Rather, the Alter Rebbe goes on to explain, the analogy is used here to illustrate how wisdom is superior to folly: The superiority of light over darkness is manifest in the ability of a tiny ray of light to banish a great deal of darkness. Furthermore, the light need not battle darkness to banish it; the darkness disappears as a matter of course with the appearance of light. In the same way is the wisdom of holiness superior to the folly of evil. A mere ray of holiness suffices to banish—as a matter of course—a great deal of evil folly.

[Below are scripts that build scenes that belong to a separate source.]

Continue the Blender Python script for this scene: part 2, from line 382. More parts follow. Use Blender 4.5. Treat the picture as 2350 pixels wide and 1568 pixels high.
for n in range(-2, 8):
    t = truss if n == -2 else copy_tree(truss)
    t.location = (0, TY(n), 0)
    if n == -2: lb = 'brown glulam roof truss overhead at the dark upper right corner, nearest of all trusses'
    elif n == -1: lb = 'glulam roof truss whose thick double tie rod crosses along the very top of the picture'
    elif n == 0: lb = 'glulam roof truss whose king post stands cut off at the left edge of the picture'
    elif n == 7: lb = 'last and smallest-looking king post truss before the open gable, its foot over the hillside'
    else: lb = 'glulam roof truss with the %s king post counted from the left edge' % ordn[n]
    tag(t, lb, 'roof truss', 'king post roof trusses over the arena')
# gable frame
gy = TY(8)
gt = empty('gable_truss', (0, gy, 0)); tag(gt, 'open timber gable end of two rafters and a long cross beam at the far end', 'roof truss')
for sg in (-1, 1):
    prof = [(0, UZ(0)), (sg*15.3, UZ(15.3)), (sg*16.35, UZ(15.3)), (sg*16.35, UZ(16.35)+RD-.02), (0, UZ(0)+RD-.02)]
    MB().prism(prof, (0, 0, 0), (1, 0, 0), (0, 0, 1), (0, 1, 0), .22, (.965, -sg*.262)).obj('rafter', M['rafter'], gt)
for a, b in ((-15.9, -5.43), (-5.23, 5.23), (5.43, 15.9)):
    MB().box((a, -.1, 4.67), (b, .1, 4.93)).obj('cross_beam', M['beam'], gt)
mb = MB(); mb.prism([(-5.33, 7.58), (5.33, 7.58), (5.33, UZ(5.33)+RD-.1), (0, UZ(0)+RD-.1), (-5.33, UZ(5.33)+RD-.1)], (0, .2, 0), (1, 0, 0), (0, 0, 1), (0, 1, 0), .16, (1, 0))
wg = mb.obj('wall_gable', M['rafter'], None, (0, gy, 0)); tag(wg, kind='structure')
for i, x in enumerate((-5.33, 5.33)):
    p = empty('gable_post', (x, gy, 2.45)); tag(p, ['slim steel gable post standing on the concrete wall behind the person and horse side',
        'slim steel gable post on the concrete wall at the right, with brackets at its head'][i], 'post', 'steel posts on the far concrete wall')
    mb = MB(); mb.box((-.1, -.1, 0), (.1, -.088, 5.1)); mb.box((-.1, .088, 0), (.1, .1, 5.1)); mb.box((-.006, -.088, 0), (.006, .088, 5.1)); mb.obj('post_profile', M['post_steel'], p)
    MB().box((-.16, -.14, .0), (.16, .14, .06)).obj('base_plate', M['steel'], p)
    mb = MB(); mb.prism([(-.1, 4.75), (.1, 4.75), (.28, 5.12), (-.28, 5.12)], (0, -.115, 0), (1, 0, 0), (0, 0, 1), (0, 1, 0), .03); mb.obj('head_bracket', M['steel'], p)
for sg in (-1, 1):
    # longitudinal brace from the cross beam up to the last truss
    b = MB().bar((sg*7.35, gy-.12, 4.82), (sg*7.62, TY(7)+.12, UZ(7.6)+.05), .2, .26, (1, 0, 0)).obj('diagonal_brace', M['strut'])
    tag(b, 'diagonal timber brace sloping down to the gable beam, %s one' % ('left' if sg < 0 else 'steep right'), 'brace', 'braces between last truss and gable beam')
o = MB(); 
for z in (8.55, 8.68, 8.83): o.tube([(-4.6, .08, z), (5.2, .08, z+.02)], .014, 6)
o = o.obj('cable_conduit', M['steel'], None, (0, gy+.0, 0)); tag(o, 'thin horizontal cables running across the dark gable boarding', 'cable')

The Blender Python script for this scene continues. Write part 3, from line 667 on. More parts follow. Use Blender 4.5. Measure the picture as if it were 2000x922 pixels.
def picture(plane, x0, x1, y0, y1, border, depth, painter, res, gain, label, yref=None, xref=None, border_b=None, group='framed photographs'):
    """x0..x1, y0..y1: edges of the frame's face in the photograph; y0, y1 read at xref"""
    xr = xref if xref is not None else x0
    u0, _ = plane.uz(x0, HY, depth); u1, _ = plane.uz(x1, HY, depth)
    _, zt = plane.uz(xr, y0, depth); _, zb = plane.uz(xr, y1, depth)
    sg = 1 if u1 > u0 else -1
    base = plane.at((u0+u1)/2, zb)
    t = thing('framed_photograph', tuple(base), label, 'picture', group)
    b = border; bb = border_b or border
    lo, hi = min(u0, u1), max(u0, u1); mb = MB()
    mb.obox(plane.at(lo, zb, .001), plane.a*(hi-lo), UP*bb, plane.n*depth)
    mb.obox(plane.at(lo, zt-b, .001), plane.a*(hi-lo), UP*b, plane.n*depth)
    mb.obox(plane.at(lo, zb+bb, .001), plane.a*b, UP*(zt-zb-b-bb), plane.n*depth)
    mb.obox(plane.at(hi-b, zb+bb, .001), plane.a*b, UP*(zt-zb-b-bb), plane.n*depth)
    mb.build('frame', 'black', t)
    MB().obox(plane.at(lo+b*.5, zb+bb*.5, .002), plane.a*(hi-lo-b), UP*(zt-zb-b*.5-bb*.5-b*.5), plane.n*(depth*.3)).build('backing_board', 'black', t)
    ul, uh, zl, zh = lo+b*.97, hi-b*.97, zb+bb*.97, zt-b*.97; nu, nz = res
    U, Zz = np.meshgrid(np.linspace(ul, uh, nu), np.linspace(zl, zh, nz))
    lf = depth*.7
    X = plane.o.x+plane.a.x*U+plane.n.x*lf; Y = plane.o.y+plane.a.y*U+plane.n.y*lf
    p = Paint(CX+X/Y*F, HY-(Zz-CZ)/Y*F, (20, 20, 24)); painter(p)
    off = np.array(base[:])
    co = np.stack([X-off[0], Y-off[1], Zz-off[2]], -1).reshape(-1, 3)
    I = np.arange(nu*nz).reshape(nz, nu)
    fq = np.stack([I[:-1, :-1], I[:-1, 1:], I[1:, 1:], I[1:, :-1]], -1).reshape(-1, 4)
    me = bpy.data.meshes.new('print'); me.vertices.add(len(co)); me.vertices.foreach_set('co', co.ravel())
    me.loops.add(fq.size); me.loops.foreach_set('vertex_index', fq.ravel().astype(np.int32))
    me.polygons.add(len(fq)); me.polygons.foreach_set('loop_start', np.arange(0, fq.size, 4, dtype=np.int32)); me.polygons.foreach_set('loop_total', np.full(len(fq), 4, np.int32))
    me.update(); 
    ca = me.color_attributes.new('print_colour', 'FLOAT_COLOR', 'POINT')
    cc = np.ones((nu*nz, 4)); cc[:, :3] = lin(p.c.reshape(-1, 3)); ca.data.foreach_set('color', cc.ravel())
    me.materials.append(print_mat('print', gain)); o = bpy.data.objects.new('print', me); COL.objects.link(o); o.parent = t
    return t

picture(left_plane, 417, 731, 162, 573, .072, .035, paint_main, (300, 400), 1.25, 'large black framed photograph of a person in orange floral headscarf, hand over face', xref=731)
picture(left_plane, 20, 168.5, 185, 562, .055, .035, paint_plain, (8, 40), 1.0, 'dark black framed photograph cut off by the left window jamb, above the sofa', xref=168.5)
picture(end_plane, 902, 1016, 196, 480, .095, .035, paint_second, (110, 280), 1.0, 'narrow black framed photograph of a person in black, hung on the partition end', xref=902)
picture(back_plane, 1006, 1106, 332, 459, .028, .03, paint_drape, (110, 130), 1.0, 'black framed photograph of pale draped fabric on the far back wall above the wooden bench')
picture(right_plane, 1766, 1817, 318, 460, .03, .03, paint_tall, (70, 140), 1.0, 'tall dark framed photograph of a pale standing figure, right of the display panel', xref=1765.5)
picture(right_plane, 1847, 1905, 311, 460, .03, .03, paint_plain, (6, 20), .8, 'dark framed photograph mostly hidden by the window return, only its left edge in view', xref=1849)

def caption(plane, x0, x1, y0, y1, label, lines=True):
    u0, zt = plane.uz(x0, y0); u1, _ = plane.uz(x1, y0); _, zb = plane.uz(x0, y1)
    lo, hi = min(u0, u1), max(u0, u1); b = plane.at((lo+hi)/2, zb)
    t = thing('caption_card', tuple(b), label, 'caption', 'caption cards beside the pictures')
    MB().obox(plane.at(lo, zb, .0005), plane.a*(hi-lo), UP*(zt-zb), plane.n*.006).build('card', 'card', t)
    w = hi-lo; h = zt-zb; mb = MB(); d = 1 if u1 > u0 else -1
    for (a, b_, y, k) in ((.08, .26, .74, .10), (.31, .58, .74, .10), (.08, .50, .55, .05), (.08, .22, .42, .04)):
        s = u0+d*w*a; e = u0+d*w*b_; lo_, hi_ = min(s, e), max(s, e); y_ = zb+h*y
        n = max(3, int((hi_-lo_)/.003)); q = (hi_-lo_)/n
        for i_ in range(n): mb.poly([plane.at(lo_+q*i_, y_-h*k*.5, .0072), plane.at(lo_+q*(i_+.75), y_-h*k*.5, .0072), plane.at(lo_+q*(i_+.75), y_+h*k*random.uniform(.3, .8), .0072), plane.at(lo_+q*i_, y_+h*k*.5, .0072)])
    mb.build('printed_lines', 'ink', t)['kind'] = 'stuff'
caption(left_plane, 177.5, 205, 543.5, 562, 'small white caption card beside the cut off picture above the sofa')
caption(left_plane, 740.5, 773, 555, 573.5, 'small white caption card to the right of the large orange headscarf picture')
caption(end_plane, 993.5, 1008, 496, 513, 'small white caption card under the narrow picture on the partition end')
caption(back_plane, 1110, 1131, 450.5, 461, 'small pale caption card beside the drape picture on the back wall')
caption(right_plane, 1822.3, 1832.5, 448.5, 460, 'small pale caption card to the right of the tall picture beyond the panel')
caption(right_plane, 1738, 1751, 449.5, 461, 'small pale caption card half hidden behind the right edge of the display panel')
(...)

In the Alter Rebbe’s words:

This [analogy] means that just as light has superiority, power and dominion over darkness,

פֵּירוּשׁ, כְּמוֹ שֶׁהָאוֹר יֵשׁ לוֹ יִתְרוֹן וּשְׁלִיטָה וּמֶמְשָׁלָה עַל הַחוֹשֶׁךְ,

so that a little physical light banishes a great deal of darkness,5 which is displaced automatically and inevitably without any effort on the part of the light,

שֶׁמְּעַט אוֹר גַּשְׁמִי דּוֹחֶה הַרְבֵּה מִן הַחשֶׁךְ, שֶׁנִּדְחֶה מִמֶּנּוּ מֵאֵלָיו וּמִמֵּילָא,

so is there driven away, automatically, much foolishness of the kelipah and sitra achara of the animal soul located in the left part of the heart,

כָּךְ נִדְחֶה מִמֵּילָא סִכְלוּת הַרְבֵּה שֶׁל הַקְּלִיפָּה וְסִטְרָא אָחֳרָא שֶׁבֶּחָלָל הַשְּׂמָאלִי

(as indeed, our Sages say, “A man does not sin unless a spirit of folly enters him”6).

[כְּמַאֲמַר רַבּוֹתֵינוּ־זִכְרוֹנָם־לִבְרָכָה: "אֶלָּא אִם כֵּן נִכְנַס בּוֹ רוּחַ שְׁטוּת וְכוּ'"],

Thus, our Sages described the desires of the animal soul as “folly.” Hence, they are automatically banished by the wisdom of the divine soul that is in the brain,

מִפְּנֵי הַחָכְמָה שֶׁבַּנֶּפֶשׁ הָאֱלֹהִית שֶׁבַּמּוֹחַ,

which desires to rule alone over the “city”—the body—and to pervade the entire body by means of its aforementioned7 three garments,

אֲשֶׁר רְצוֹנָהּ לִמְשׁוֹל לְבַדָּהּ בָּעִיר, וּלְהִתְלַבֵּשׁ בִּשְׁלֹשָׁה לְבוּשֶׁיהָ הַנִּזְכָּרִים לְעֵיל, בְּכָל הַגּוּף כּוּלּוֹ כַּנִּזְכָּר לְעֵיל,

namely thought, speech, and action, connected with the 613 mitzvot of the Torah, as discussed above.8

שֶׁהֵם מַחֲשָׁבָה דִּבּוּר וּמַעֲשֶׂה שֶׁל תַּרְיַ"ג מִצְוֹת הַתּוֹרָה, כַּנִּזְכָּר לְעֵיל.